Seu senso de humor e as histórias que contava também permeiam as lembranças do professor. Maria Luiza relata: “Cheio de histórias era o Tassara! Ele contou que quando o físico Albert Baez esteve no Brasil no começo dos anos 1970 para cooperar com o Instituto de Física da USP, na produção de filmes de física, Tassara pôde ouvir em primeira mão um álbum recém-lançado da cantora Joan Baez, filha de Albert. As histórias singelas que corriam nas brechas das grandiosas eram as mais legais porque mostravam o lado humano do professor, seu jeito bem-humorado de ver as coisas”. Esse seu lado humano em constante diálogo com sua precisão e habilidade técnica permanece na memória coletiva de Tassara.
Em 1975, Marcello colaborou com Maureen Bisilliat e o sertanista Orlando Villas-Bôas, na 13ª Bienal de São Paulo, onde foi responsável pelas projeções na sala Xingu Terra, uma instalação sobre a criação do Parque Nacional do Xingu que ocupava 200 metros quadrados do terceiro piso do Pavilhão da Bienal.
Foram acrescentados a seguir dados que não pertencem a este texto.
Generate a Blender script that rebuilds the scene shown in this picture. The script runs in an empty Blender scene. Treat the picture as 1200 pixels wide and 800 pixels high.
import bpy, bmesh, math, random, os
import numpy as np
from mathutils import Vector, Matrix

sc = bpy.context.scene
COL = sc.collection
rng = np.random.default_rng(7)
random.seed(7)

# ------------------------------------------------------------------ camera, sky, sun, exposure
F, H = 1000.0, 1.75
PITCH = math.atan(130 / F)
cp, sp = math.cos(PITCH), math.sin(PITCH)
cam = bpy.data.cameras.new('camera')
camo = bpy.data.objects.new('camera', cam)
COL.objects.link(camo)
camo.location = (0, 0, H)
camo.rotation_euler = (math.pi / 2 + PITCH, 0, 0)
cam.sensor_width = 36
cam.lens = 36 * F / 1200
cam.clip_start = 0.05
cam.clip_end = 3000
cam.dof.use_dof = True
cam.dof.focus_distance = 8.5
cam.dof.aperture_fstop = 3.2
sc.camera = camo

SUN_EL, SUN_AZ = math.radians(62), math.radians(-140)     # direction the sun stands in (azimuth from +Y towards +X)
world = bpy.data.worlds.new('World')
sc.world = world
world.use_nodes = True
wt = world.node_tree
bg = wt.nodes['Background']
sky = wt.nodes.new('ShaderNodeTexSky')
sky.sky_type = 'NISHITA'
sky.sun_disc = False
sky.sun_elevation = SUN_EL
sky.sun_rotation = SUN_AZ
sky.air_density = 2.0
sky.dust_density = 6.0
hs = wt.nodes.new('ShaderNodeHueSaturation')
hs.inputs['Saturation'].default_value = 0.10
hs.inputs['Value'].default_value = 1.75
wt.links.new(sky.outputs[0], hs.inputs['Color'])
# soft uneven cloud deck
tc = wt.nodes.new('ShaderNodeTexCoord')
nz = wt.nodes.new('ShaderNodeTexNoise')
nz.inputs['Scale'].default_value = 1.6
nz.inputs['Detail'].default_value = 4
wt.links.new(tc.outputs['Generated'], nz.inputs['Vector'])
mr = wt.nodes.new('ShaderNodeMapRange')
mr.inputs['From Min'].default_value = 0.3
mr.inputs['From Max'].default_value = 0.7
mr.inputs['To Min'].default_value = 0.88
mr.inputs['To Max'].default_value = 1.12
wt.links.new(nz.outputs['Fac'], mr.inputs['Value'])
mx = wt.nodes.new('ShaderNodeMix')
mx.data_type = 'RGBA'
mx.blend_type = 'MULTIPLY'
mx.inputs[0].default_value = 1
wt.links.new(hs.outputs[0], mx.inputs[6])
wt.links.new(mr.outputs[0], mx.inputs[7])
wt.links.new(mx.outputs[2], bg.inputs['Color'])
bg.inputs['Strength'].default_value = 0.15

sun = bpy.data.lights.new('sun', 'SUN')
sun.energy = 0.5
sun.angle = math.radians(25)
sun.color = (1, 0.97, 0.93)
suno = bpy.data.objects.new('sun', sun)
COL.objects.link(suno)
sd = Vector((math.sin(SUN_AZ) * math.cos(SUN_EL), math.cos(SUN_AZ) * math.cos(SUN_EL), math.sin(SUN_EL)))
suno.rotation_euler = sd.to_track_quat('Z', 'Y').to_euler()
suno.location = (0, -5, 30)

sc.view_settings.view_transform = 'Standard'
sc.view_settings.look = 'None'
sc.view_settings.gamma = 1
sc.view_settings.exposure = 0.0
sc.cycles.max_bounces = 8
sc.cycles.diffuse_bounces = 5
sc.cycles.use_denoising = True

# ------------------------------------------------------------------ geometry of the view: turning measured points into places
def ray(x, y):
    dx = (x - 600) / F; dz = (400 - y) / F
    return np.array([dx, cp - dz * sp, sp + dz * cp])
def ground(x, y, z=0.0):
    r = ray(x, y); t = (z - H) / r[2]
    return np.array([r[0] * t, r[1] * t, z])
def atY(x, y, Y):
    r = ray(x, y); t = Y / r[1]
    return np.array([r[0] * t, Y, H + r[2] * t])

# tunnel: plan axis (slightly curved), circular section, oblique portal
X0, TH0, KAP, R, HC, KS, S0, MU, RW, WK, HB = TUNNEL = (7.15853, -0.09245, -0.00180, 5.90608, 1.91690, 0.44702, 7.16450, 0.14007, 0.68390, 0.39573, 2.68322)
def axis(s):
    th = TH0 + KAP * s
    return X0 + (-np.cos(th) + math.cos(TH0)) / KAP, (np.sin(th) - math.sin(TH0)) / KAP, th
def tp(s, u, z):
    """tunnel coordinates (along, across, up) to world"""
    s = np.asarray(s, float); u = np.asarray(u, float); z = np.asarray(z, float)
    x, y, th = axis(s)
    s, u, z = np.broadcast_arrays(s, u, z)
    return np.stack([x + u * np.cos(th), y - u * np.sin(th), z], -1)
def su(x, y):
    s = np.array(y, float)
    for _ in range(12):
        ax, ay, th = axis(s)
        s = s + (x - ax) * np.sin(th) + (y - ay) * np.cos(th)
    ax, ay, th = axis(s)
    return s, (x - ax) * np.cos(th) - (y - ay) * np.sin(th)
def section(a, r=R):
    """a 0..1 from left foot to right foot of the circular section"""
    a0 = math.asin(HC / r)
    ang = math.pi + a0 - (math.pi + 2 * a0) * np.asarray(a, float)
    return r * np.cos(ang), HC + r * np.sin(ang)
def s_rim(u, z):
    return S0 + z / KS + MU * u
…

Felipe relembra do pai contando uma história divertida desse evento onde havia instalado projetores que funcionavam em looping. No dia da abertura, o equipamento parou de funcionar e Marcello saiu desesperado atrás de suporte técnico para consertar um dos projetores. Aritana Yawalapiti, cacique indígena (na época, um jovem “príncipe” que se tornou cacique no futuro), convidado para o evento (para montar uma “oca” xinguana), estava na sala nessa hora e ficou lá aguardando. Para surpresa de Tassara, quando ele voltou com o técnico, estava tudo funcionando. Indagado sobre o ocorrido, Aritana responde com muita tranquilidade: “Estava tudo explicado, foi só olhar este desenho no projetor”. O cacique simplesmente carregou o filme de acordo com o diagrama afixado no equipamento enquanto esperava Marcello voltar.
Maureen Bisilliat, em seu depoimento, reforça o caráter generoso de Tassara: “Marcello não falava eu, o eu desaparecia com aquilo que foi a sua vida, a filosofia, a política, a história, a arte, era tudo uma coisa só, sem o seu eu; a vida dele era o que ele era, ele não tinha máscara”.